The summary of the Valor of 1536 gives the income of this priory as £185 11s. 0½d., which would have brought it within the suppression of the lesser houses; but the full Valor for Berkshire is missing, and the abstract among the first fruits documents is obviously incorrect in some particulars. The ministers' accounts of the Augmentation Office give the total income as £327 4s. 6d.

The obsequious Barlow was ready, however, at once to comply with the desire of Henry and Cromwell, and on 5 July, 1536, he surrendered Bisham to the king. But now came about a singular state of things. Bisham alone among all the monasteries of England was selected by the fickle Henry VIII to be re-established on a much more imposing and wealthy scale, the priory being converted into an abbey.

On 6 July, 1537, John Cordrey, abbot of Chertsey, Surrey, with William the prior and thirteen monks, surrendered, on condition of being re-established as an abbey about to be founded by the king at the late priory of Bisham. On 18 December, 1537, the king granted a charter of portentous length to the new foundation of the order of St. Benedict 'out of sincere devotion to God and the Blessed Virgin His Mother.' It was to consist of an abbot and thirteen monks, and was founded by Henry to secure prayers for his good estate during life, and for the soul of Jane his late queen, also for the souls of his posterity and progenitors, and for the souls of all the faithful departed. This new abbey of the Holy Trinity was to be endowed with the house, lands, and all the appurtenances of the late priory of Bisham, and also with the lands of the late abbey of Chertsey, and of the priories of Cardigan, Beddgelert, Ankerwyke, Little Marlow, Medmenham, &c., to the annual value of £661 14s. 9d. Moreover, to give greater dignity to this new abbey, Henry granted his beloved John Cordrey licence to wear an episcopal mitre. (fn. 12)

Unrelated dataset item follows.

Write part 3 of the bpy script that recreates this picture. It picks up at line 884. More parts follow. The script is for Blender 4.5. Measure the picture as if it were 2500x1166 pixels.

Abbot Cordrey did not remain at Bisham long, because "the king's sorrow over the death of Jane Seymour soon evaporated, and with it seems to have gone his short-lived desire for prayers either for the living or for the dead. The abbey of Bisham lasted for exactly six months, and then John the abbot, William the prior, and the convent of monks were called upon to execute a second farcical 'surrender' of all their possessions, which they duly executed on 19 June, 1538, in favour of Richard Layton and Edward Carne, doctors of law, the king's visitors. (fn. 14)"

Margaret Pole would eventually follow her brother to the block, although she was beheaded inside the Tower precincts, on May 27, 1541. Her son Henry Pole, Baron Montagu was beheaded on Tower Hill like his uncle on January 9, 1539.